I wanted to share some good news with everyone. My good friend Prof. Nicholas Denysenko, professor of theology at Loyola Marymount University in California has a new book coming out in 2017 called Theology and Form: Contemporary Orthodox Architecture in America (South Bend, IN: The University of Notre Dame Press, 2017).

I look forward to reading the book and so should you! Check back later next year for ore information.

To read a synopsis of this book click here 

Monday, October 17, 2016

Book Review Preaching the Luminous Word

Preaching is not an easy task. Trust me, as someone who has preached Sunday after Sunday, week in and week out for sixteen years I can attest: preaching is hard work. Why is it so hard? Well for starters as soon as you finish one sermon you have to begin another one. It's also difficult to preach an authentic inspirational and Biblical sermon that sounds fresh and new each week. I must say I do envy larger congregations that have a head pastor and maybe an associate or two which means that one could rotate sermon assignments, do I wish I could preach every other week rather than every week! But alas, pastors rise to the occasion and crack open their Bibles and lectionary notes for the following week and get started once again.

Preaching can be both life-giving and light giving at the same time as the preacher provides fresh insight and words about the Word made flesh. Preaching also can provide light and direction in a world that can often be full of darkness. Ellen Davis, who serves as the Amos Ragan Kearns Professor of Bible and Practical Theology at Duke Divinity School, has published a collection of Biblical sermons and homiletical essays that provide both life and light to the preached word. I have come across Prof. Davis' name before, but never had the opportunity to read any of her work or hear her preach. I was both pleased and inspired by this sermon collection and now wish that I heard these sermons live.

I have read a lot of sermons in my life but Prof. Davis' sermons  are some of the best. I found that she has a razor sharp eye on the text and both keeps the reader's attention and focus on the task at hand. Many pastors fall into the trap of including everything in their sermons; details, too many quotes from other sources, and one too many stories. Davis keeps her focus on the Biblical text and therefore keeps her readers or hearers attention on the Biblical text as well. She states in the preface that she enjoys preaching on Proverbs and the Psalms which is also quite unique since many pastors, including myself, feel more comfortable in a narrative section of Scripture, for examples the many stories in 1-2 Kings for  or one of the gospel parables.

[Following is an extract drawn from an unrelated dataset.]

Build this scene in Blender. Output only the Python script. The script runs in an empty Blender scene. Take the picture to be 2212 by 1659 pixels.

Another bonus of this sermon collection are the four homiletical essays that are included:

Witnessing to God in the Midst of Life: Old Testament Preaching 

Holy Preaching: Ethical Interpretation and the Practical Imagination 

Surprised by Wisdom: Preaching Proverbs 

"Here I Am": Preaching Isaiah as a Book of Vocation 

Each of these essays provides much food for thought regarding the craft of preaching. I certainly will read and re-read these essays again as food for my heart, mind, and soul as I continue my own preaching and teaching vocation.

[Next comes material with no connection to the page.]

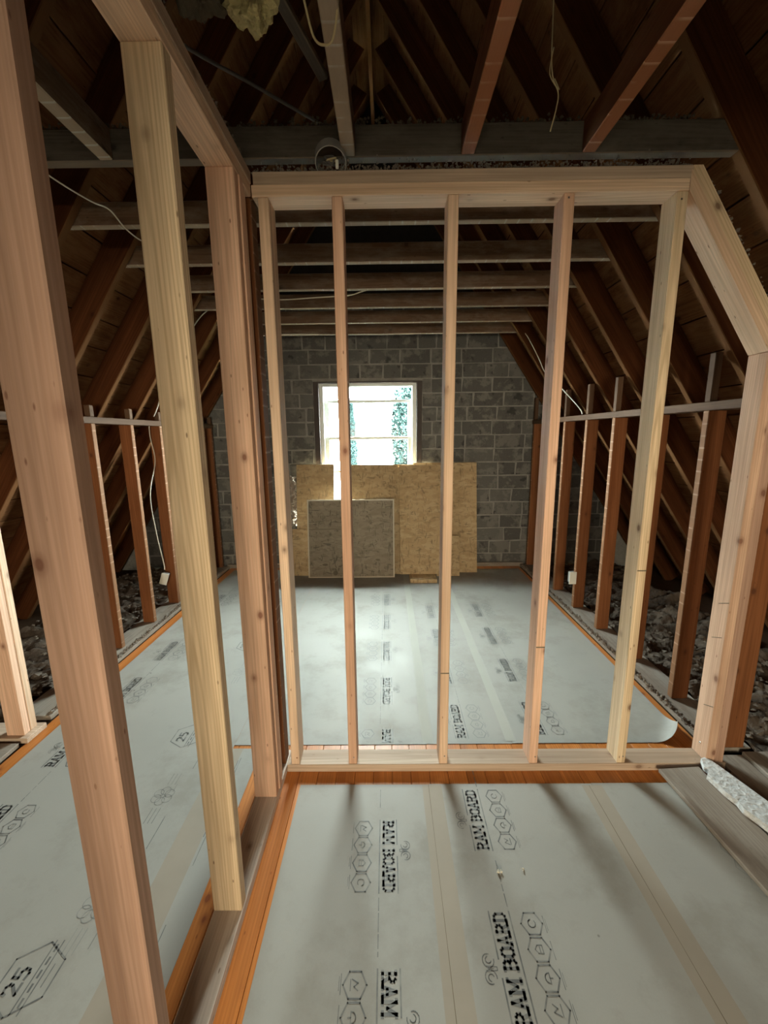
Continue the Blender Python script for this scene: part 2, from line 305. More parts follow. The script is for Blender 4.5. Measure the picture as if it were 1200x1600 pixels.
def prism(name, prof, y0, y1, mat, parent=None, gdir=None):
    """profile in x,z pushed along y; gdir turns the local Z (the grain) along the piece"""
    n = len(prof); vs = [Vector((x, y0, z)) for x, z in prof] + [Vector((x, y1, z)) for x, z in prof]
    fs = [tuple(range(n)), tuple(range(2*n-1, n-1, -1))] + [(i, i+n, (i+1) % n+n, (i+1) % n) for i in range(n)]
    me = bpy.data.meshes.new(name); me.from_pydata(vs, [], fs); me.update()
    bm = bmesh.new(); bm.from_mesh(me); bmesh.ops.recalc_face_normals(bm, faces=bm.faces); bm.to_mesh(me); bm.free()
    o = link(name, me, mat, parent)
    if gdir is not None:
        z = Vector(gdir).normalized(); x = Vector((0, 1, 0)); y = z.cross(x).normalized(); x = y.cross(z)
        m = Matrix((x, y, z)).transposed().to_4x4(); m.translation = sum(vs, Vector())/len(vs)
    else: m = Matrix.Translation(sum(vs, Vector())/len(vs))
    me.transform(m.inverted()); place(o, m); return o
def tubegeo(pts, r, seg=6, vs=None, fs=None):
    vs = [] if vs is None else vs; fs = [] if fs is None else fs
    pts = [Vector(p) for p in pts]; base = len(vs); prev = None
    for i, p in enumerate(pts):
        d = (pts[min(i+1, len(pts)-1)] - pts[max(i-1, 0)]).normalized()
        s = prev if prev is not None else (Vector((0, 0, 1)) if abs(d.z) < 0.9 else Vector((1, 0, 0)))
        s = (s - d*s.dot(d)).normalized(); t = d.cross(s); prev = s
        for k in range(seg):
            a = 2*math.pi*k/seg; vs.append(p + s*math.cos(a)*r + t*math.sin(a)*r)
    for i in range(len(pts)-1):
        for k in range(seg):
            a = base+i*seg+k; b = base+i*seg+(k+1) % seg; fs.append((a, b, b+seg, a+seg))
    fs.append(tuple(base+k for k in range(seg))[::-1]); fs.append(tuple(base+(len(pts)-1)*seg+k for k in range(seg)))
    return vs, fs
def smoothpts(pts, n=6):
    pts = [Vector(p) for p in pts]; out = []
    for i in range(len(pts)-1):
        p0, p1, p2, p3 = pts[max(i-1, 0)], pts[i], pts[i+1], pts[min(i+2, len(pts)-1)]
        for k in range(n):
            t = k/n; out.append(0.5*((2*p1)+(-p0+p2)*t+(2*p0-5*p1+4*p2-p3)*t*t+(-p0+3*p1-3*p2+p3)*t**3))
    out.append(pts[-1]); return out
def cable(name, pts, r, mat, label=None, parent=None, cat='cable'):
    vs, fs = tubegeo(smoothpts(pts), r); o = meshpy(name, vs, fs, mat, parent, True)
    if label: tag(o, label, cat)
    return o
def crumbs(name, n, posf, size, mat, seed=1, parent=None, flat=1.0):
    """loose crumbs: small irregular lumps, joined"""
    rnd = random.Random(seed); vs, fs = [], []
    oct_f = [(0, 2, 4), (2, 1, 4), (1, 3, 4), (3, 0, 4), (2, 0, 5), (1, 2, 5), (3, 1, 5), (0, 3, 5)]
    for _ in range(n):
        p = Vector(posf(rnd)); s = size*rnd.uniform(0.4, 1.5); b = len(vs)
        rot = Matrix.Rotation(rnd.uniform(0, 6.28), 3, Vector((rnd.uniform(-1, 1), rnd.uniform(-1, 1), rnd.uniform(-1, 1)+0.01)))
        for v in ((1, 0, 0), (-1, 0, 0), (0, 1, 0), (0, -1, 0), (0, 0, 1), (0, 0, -1)):
            q = rot @ (Vector(v)*s*rnd.uniform(0.5, 1.2)); q.z *= flat; vs.append(p+q)
        fs += [tuple(b+i for i in f) for f in oct_f]
    return meshpy(name, vs, fs, mat, parent)

# ================================================================== THE SHELL
CX, CZ, SL = -0.10, 2.44, 1.48                 # ridge line, ceiling height, roof slope
HALF = 1.323                                   # half width between the rafters at the ceiling
RIDGE = CZ + SL*HALF
WALL_Y, REAR_Y = 4.55, -2.6
sn, cs = math.sin(math.atan(SL)), math.cos(math.atan(SL))
def roofx(z, side): return CX + side*(HALF + (CZ-z)/SL)         # inner edge of the rafters

# floor: joists' deck below, varnished pine planks on top
floor = empty('floor', (0, 0, 0), kind='structure', label='varnished orange pine floor under the protection boards')
box('subfloor', -3.4, 3.2, REAR_Y, WALL_Y, -0.08, -0.022, 'tar', floor, 0)
x = -1.815
while x < 1.50:
    box('floor_plank', x+0.0007, x+0.0823, REAR_Y+0.01, WALL_Y-0.005, -0.0215, 0.0, 'floor', floor, 0.0012); x += 0.083

# back gable wall of cinder block
WIN = (-0.785, 0.385, 0.73, 2.06)
wb = empty('wall_back', (0, WALL_Y, 0), kind='structure', label='grey cinder block gable wall around the bright window')
e = 0.12
xl = lambda z: roofx(z, -1)-0.25; xr = lambda z: roofx(z, 1)+0.25
zw0, zw1 = WIN[2], WIN[3]
y0, y1 = WALL_Y+0.008, WALL_Y+0.21
prism('mortar_core', [(xl(-.1), -.1), (xr(-.1), -.1), (xr(zw0), zw0), (xl(zw0), zw0)], y0, y1, 'mortar', wb)
prism('mortar_core', [(xl(zw0), zw0), (WIN[0], zw0), (WIN[0], zw1), (xl(zw1), zw1)], y0, y1, 'mortar', wb)
prism('mortar_core', [(WIN[1], zw0), (xr(zw0), zw0), (xr(zw1), zw1), (WIN[1], zw1)], y0, y1, 'mortar', wb)
prism('mortar_core', [(xl(zw1), zw1), (xr(zw1), zw1), (xr(2.84), 2.84), (xl(2.84), 2.84)], y0, y1, 'mortar', wb)
prism('gable_core', [(xl(2.84), 2.84), (xr(2.84), 2.84), (CX+.1, RIDGE+.25), (CX-.1, RIDGE+.25)], y0, y1, 'gableshade', wb)
CH, BL, J = 0.149, 0.325, 0.015
rb = random.Random(3)
def blockmesh(w, h):
    key = ('blk', round(w, 2), round(h, 2), rb.randrange(3))
    if key in _cache: return _cache[key]
    bm = bmesh.new(); bmesh.ops.create_cube(bm, size=1.0); bmesh.ops.scale(bm, vec=(round(w, 2), 0.05, h), verts=bm.verts)
    bmesh.ops.bevel(bm, geom=list(bm.edges), offset=0.005, segments=1, affect='EDGES')
    for v in bm.verts: v.co += Vector((rb.uniform(-.007, .007), rb.uniform(-.003, .003), rb.uniform(-.006, .006)))
    me = bpy.data.meshes.new('block'); bm.to_mesh(me); bm.free(); me.materials.append(M['block']); _cache[key] = me; return me
for r in range(19):
    z0 = r*CH+0.004; z1 = z0+CH-J; zc = (z0+z1)/2
    a, b = max(roofx(zc, -1)-0.1, -2.75), min(roofx(zc, 1)+0.1, 2.55)
    x = a - rb.uniform(0.0, 0.05) - (BL/2 if r % 2 else 0)
    while x < b:
        w = BL if rb.random() < 0.8 else BL*rb.choice((0.6, 0.75)); segs = [(max(x, a), min(x+w-J, b))]
        if z1 > WIN[2]+0.02 and z0 < WIN[3]-0.02:
            out = []
            for p, q in segs:
                if q <= WIN[0] or p >= WIN[1]: out.append((p, q)); continue
                if p < WIN[0]-0.05: out.append((p, WIN[0]-0.004))
                if q > WIN[1]+0.05: out.append((WIN[1]+0.004, q))
            segs = out
        for p, q in segs:
            if q-p > 0.05:
                link('block', blockmesh(q-p, z1-z0), 'block', wb, ((p+q)/2, 0.025+rb.uniform(-.004, .002), zc))
        x += w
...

If you are interested in a preacher's preacher and want some good sermons to read and reflect on than pick up a copy of Preaching the Luminous Word, you won't be disappointed.

For more information about this book click here 

Friday, October 7, 2016

New Book Published

I wanted to share the good news that a wonderful new book has been published: The Church Has Left the Building: Faith, Parish, and Ministry in the 21st Century (Eugene, OR: Cascade Books, 2016). Edited by my longtime friend and colleague Michael Plekon together with Maria Gwyn McDowell and Elizabeth Schroeder this diverse and important collection of essays calls into question the roles and structures of parish and congregational life. However, the essays also investigate the intersection of faith and life, ministry and world too.

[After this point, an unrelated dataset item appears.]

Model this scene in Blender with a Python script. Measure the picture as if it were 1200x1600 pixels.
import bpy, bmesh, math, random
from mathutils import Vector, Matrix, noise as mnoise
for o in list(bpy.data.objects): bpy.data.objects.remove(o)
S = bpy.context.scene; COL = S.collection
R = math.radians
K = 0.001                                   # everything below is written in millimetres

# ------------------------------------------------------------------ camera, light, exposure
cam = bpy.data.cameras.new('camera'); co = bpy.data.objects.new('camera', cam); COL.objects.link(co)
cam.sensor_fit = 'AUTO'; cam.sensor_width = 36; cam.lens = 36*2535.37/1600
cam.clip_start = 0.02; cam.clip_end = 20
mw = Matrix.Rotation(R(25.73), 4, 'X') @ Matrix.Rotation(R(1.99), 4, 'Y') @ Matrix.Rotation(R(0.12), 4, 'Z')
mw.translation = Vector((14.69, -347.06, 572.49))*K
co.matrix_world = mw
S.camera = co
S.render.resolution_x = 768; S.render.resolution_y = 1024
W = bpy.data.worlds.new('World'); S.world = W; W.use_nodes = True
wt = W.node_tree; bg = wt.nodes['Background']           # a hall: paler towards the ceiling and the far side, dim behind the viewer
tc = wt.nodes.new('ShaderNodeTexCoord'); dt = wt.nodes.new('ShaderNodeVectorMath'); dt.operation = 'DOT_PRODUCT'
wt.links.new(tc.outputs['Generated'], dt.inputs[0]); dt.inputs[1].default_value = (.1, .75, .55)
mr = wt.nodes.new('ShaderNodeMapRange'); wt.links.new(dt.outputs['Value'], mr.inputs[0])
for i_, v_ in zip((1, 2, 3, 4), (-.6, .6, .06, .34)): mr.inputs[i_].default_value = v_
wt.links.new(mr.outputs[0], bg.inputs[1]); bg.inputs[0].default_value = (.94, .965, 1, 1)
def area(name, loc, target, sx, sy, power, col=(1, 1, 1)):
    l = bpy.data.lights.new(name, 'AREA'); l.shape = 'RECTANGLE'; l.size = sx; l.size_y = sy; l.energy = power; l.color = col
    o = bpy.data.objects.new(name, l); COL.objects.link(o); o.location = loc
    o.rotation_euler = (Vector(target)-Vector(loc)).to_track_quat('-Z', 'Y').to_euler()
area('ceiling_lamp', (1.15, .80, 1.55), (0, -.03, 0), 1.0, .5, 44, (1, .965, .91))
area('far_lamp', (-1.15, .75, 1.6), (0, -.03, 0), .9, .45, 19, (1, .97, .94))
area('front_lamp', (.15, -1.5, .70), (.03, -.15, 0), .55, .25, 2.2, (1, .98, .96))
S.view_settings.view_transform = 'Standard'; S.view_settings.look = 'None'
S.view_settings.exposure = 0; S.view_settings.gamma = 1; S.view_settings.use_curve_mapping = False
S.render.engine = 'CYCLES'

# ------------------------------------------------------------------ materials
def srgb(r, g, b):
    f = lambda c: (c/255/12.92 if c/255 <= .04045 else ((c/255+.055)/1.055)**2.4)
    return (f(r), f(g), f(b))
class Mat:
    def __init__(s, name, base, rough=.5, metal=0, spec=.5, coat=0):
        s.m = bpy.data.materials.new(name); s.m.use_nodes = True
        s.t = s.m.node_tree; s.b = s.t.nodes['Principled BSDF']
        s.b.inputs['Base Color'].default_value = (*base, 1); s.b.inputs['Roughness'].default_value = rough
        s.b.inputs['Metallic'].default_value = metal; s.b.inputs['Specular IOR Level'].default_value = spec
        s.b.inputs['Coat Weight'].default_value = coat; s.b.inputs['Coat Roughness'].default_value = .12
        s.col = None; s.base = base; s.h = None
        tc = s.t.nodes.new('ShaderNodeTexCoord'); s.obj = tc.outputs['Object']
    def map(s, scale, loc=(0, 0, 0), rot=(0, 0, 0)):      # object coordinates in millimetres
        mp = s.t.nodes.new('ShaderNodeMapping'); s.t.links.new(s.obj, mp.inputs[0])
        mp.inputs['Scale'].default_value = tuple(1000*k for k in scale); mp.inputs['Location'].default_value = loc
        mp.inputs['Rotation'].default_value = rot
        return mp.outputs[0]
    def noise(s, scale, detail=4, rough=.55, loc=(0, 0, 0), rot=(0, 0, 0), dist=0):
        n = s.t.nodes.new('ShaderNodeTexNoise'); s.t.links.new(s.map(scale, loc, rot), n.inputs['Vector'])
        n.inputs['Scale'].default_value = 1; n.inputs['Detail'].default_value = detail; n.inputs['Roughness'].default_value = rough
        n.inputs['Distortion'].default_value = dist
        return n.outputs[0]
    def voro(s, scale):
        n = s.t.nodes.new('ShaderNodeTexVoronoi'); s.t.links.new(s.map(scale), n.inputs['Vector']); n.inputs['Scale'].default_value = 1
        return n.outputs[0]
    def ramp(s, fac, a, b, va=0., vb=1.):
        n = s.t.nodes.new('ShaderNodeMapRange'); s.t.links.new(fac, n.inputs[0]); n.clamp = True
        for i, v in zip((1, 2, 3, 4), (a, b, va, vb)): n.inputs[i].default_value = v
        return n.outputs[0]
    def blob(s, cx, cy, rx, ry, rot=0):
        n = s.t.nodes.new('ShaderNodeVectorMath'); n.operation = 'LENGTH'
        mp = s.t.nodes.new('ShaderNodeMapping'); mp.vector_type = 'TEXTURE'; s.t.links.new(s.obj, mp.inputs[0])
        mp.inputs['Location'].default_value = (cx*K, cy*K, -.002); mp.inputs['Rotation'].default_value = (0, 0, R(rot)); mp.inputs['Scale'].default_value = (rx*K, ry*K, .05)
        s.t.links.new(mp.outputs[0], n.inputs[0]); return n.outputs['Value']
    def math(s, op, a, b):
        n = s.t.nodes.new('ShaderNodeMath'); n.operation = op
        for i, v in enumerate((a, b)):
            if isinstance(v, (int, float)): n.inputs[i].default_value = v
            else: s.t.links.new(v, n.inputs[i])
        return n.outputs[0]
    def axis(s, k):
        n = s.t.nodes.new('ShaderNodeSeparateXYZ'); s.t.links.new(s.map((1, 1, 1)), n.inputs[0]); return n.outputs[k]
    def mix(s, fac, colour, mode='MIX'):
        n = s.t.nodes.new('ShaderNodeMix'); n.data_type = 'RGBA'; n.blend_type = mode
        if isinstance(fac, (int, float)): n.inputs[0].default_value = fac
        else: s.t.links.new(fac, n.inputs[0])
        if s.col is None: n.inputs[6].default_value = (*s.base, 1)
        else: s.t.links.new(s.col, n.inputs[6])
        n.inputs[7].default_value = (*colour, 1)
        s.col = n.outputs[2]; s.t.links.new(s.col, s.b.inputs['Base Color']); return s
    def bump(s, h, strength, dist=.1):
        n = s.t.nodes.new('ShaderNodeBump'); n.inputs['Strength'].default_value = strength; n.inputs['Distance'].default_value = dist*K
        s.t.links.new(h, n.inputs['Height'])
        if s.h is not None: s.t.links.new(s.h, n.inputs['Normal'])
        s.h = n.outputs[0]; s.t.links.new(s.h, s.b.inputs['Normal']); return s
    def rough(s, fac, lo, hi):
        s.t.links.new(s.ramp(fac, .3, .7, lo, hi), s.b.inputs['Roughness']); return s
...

I don't want to give too much away, but trust me, if you are a pastor or a lay leader who is vaguely interested in parish life go and buy a copy of this book, buy one for yourself, for your pastor, for your friends! You won't be disappointed. I also have an essay in the book too!

For more information about The Church Has Left The Building click here 

Wednesday, October 5, 2016

Book Review The Eloquence of Grace

I never heard of Joseph Sittler before reading this book. I came across his name online somewhere and decided to read up more about him. I'm glad I did! This new book, edited by James Childs Jr and Richard Lischer with a Foreward by Martin Marty (Eugene, OR: Cascade Books, 2012) is a collection of essays and sermons from the famous Lutheran pastor and theologian Joseph Sittler. I included a link to Sittler's Archives below so you can read more about him under the "biography section." Sittler was active in the mid part of the 20th century as a pastor and as a teacher at various seminaries. He lived through the depression, through World War II, the Korean War, Vietnam, and died in the 1980's. The son of a Lutheran pastor himself, Sittler was well versed in ecclesial life from the ground up. He knew the ups and downs, the good and the bad, of parish life. His first parish was a small tiny country parish so he knew "the salt of the earth people" very well.

While the essays are written a long time ago they seem fresh and timeless. Settler's meta-narrative is God's grace towards creation focusing on the integration and interdependence of the creation and humans, between humanity and ecology, and between God and humankind.

From what I learned from this book is that Sittler was a preacher's preacher as they say, bringing the best of Biblical criticism, exegesis, and knowledge into the pulpit, bridging the pulpit and the pew, the altar and the world together. His sermons are deeply pastoral bringing the best of the gospel to his hearers. This is not an easy task since many theologians have a hard time speaking to the Average Joe or Jane Doe and some pastors have a hard time explaining the Bible in words and phrases which are understandable.

I am glad that I have been introduced to Joseph Sittler and wish I knew about him years ago. The Eloquence of Grace is a book that I will return to again as a breath of fresh air as I continue my own preaching and teaching ministry.